Figure 2: Fit (purple) to TIRVIM equatorial temperatures at 50 Pa (black stars, upper part) as a function of local time. It combines a daily average temperature (horizontal dashed line), diurnal and semi-diurnal signals, as labeled. The bottom part shows the same for GCM outputs (shifted by -15K).

One caveat is that even small seasonal variations over a martian month can hamper our analysis when characterizing the semi-diurnal tide [2]. To overcome this issue, we de-trend the data for seasonal variations using MCS observations. The derived amplitude of the semi-diurnal tide near the equator at Ls=150° ranges from 2K (at 100 Pa) to 6K (at 2 Pa), confirming that this tide mode is significant even in non-dusty seasons [6].

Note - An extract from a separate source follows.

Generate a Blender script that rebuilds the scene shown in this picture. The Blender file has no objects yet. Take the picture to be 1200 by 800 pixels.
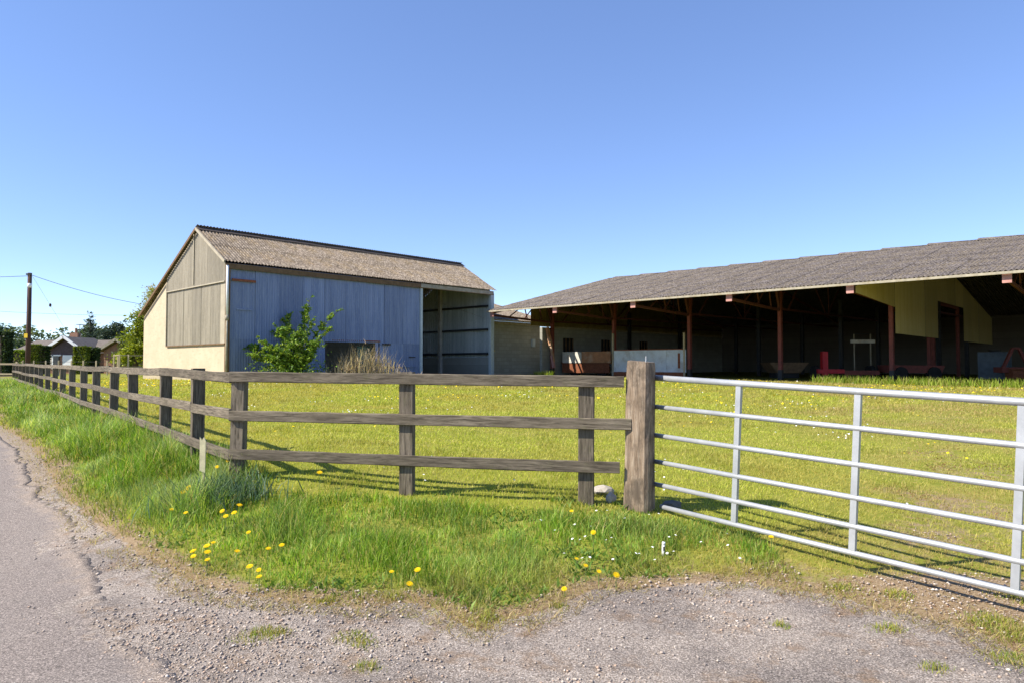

Impact of the MY34 GDE: A Global Dust Event started locally on 2 June 2018 and became planet-encircling on 21 June [5]. Compared to pre-storm conditions, we find that the diurnal tide amplitude strongly increases, reaching 32K at 50-60°S and 20K at 50-60°N at 50 Pa, while it remains unchanged (~4K) near the equator. The semi-diurnal mode increases slightly (6-8K at 30-50 Pa, equator), while the ter-diurnal mode is also detected (amplitude of 5K near 50 Pa, equator). GCM simulations run with the MY34 dust scenario agree very well with TIRVIM observations, both in terms of thermal structure and tide characteristics.

Bibliography:

[1] Banfield et al., JGR Vol. 105, 2000. [2] Fan et al., GRL Vol. 49, 2022. [3] Guerlet et al., JGR Vol. 127, 2022. [4] Guzewich et al., JGR Vol. 117, 2012. [5] Kass et al., GRL Vol. 47, 2020. [6] Kleinbohl et al., GRL Vol. 40, 2013. [7] Korablev et al., SSR Vol. 214, 2018. [8] Lee et al., JGR Vol. 114, 2009. [9] Wilson et al., GRL Vol. 27, 2000.